***** DATA LINES

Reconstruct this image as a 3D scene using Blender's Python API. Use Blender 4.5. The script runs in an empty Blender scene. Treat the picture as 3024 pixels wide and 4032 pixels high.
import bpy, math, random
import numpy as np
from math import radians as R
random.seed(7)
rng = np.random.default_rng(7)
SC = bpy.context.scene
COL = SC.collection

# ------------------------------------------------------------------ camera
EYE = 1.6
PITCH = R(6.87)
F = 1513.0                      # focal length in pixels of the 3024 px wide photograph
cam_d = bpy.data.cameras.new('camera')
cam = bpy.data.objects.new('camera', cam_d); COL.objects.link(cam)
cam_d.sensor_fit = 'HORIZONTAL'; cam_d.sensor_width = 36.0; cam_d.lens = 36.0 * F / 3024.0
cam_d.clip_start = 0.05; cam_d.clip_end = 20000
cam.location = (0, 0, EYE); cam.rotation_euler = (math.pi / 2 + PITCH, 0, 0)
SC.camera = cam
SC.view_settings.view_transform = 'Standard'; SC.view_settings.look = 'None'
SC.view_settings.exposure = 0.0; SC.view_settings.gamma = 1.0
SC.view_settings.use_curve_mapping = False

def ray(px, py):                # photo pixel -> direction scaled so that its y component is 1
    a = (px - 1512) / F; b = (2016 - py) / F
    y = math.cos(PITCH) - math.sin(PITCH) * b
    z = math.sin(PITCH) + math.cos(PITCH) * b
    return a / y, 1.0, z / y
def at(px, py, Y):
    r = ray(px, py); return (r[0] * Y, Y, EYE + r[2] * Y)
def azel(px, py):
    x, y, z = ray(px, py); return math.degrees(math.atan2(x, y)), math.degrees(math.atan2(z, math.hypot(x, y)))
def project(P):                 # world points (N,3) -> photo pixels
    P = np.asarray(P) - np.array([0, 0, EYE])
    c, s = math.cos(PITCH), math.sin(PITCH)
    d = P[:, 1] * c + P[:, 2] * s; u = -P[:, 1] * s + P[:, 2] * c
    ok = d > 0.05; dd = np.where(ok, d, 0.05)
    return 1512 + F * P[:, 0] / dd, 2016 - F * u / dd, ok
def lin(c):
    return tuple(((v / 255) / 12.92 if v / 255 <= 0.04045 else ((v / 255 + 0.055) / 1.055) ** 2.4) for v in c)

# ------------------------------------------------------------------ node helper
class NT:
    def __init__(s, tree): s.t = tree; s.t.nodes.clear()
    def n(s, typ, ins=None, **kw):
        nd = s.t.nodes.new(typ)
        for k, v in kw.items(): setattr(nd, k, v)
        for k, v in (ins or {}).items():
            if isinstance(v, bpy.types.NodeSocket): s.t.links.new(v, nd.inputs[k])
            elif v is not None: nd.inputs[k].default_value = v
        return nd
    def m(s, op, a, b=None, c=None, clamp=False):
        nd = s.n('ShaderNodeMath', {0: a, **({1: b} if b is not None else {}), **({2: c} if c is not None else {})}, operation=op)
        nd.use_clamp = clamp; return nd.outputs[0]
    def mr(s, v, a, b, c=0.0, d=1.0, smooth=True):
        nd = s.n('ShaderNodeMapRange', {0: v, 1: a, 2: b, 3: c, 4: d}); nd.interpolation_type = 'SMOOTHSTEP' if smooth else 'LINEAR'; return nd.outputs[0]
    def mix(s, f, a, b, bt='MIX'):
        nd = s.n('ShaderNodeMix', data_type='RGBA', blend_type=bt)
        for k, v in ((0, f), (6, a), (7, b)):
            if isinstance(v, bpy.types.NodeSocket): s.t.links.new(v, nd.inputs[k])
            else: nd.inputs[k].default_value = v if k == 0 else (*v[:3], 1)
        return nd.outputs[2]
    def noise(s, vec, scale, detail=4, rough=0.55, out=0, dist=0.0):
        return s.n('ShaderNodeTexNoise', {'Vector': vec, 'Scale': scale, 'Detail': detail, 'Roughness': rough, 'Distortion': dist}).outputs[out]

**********

Give back exactly the material above from its opening line to the line bearing "SC.view_settings.use_curve_mapping = False".

Reconstruct this image as a 3D scene using Blender's Python API. Use Blender 4.5. The script runs in an empty Blender scene. Treat the picture as 3024 pixels wide and 4032 pixels high.
import bpy, math, random
import numpy as np
from math import radians as R
random.seed(7)
rng = np.random.default_rng(7)
SC = bpy.context.scene
COL = SC.collection

# ------------------------------------------------------------------ camera
EYE = 1.6
PITCH = R(6.87)
F = 1513.0                      # focal length in pixels of the 3024 px wide photograph
cam_d = bpy.data.cameras.new('camera')
cam = bpy.data.objects.new('camera', cam_d); COL.objects.link(cam)
cam_d.sensor_fit = 'HORIZONTAL'; cam_d.sensor_width = 36.0; cam_d.lens = 36.0 * F / 3024.0
cam_d.clip_start = 0.05; cam_d.clip_end = 20000
cam.location = (0, 0, EYE); cam.rotation_euler = (math.pi / 2 + PITCH, 0, 0)
SC.camera = cam
SC.view_settings.view_transform = 'Standard'; SC.view_settings.look = 'None'
SC.view_settings.exposure = 0.0; SC.view_settings.gamma = 1.0
SC.view_settings.use_curve_mapping = False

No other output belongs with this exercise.